The site is located adjacent to the existing Jersey power station enabling the EfW plant to share the chimney, cooling water and other auxiliary services, minimising the environmental impact of the development.

To achieve a high architectural building, the structure was expressed externally beyond the building envelope and set to a 16m grid allowing the rhythm of the internal process to be reflected in the external structural arrangement, and also for the scale of the building in height and span to be represented in the column and truss engineering.

With regard to the geometry of the building, steel was the obvious solution due to the long span opportunities provided with steel. The exposed steel frame comprises six 36m long roof trusses together with four lines of 16m long secondary trusses, all supported on 37m high large diameter CHS columns at 16m intervals.

The roof steelwork supports a flat standing seam composite steel panel roof which in turn hangs from the external trusses. The end walls are glazed to reveal the structure's bracing and the clarity of the single clear span over the process within. The profiled metal cladding to the long elevations is supported by seven lines of bespoke cladding/wind rails over the height of the building. These rails have feature openings and remain exposed beyond the line of the cladding to create patterns in light and shadow. Two vertical Macalloy bars restrain the rails at mid-span and connect back to the main roof structure.

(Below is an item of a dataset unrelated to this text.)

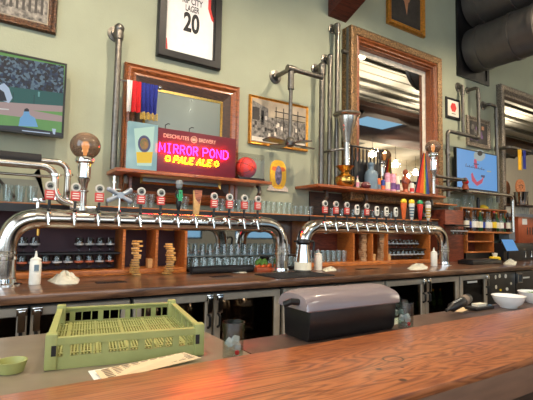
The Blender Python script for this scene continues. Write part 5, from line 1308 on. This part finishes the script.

To make the steelwork as light and efficient as possible adopting 864mm x 12mm CHS sections worked both structurally and aesthetically. The CHS tubes forming the trusses were varied in thickness to suit loadings, ensuring the structures are as light and efficient as possible.

A 3m deep, 40m long sunken plant roofwell containing M&E equipment was required. Suspending the plant area from the roof structure ensured the equipment did not foul the appearance of the feature roof trusses.

The 1,000 tonnes of fabricated trusses and columns were ferried to the island in two and three sections respectively, then welded together prior to erection in a site workshop allowing for rapid construction of the frame and cladding. The size and complexity of the process engineering equipment resulted in the majority of it being assembled in advance of the steel frame. This added challenges in erecting the envelope steel frame above and around the equipment already installed.

The steelwork was protected against the hostile marine environment by applying a C5 high build epoxy protective paint coating to all members providing a cost- effective method of minimising future maintenance expenditure. A sprinkler system within the building also removed the need for any additional fire protection to the steelwork or cladding.

Full operation commenced in May 2011, with the new facility providing up to 7% of the island's electricity.

Concept Architect Hopkins Architects
Executive Architect EPR Architects
Structural Engineer Campbell Reith Hill LLP
Steelwork Contractor Bourne Steel Ltd.
Main Contractor CSBC
Client States of Jersey Transport and Technical Services Department

Judges' comments

Prominently sited on a coastal headland, this required a clever solution to assimilate the disparate shapes and volumes of an EfW plant into a large cubical pavilion. The columns and roof trusses boldly articulate the building, as part of a cost-effective steel structure.

Visually reducing the impact of this plant has been an important structural success.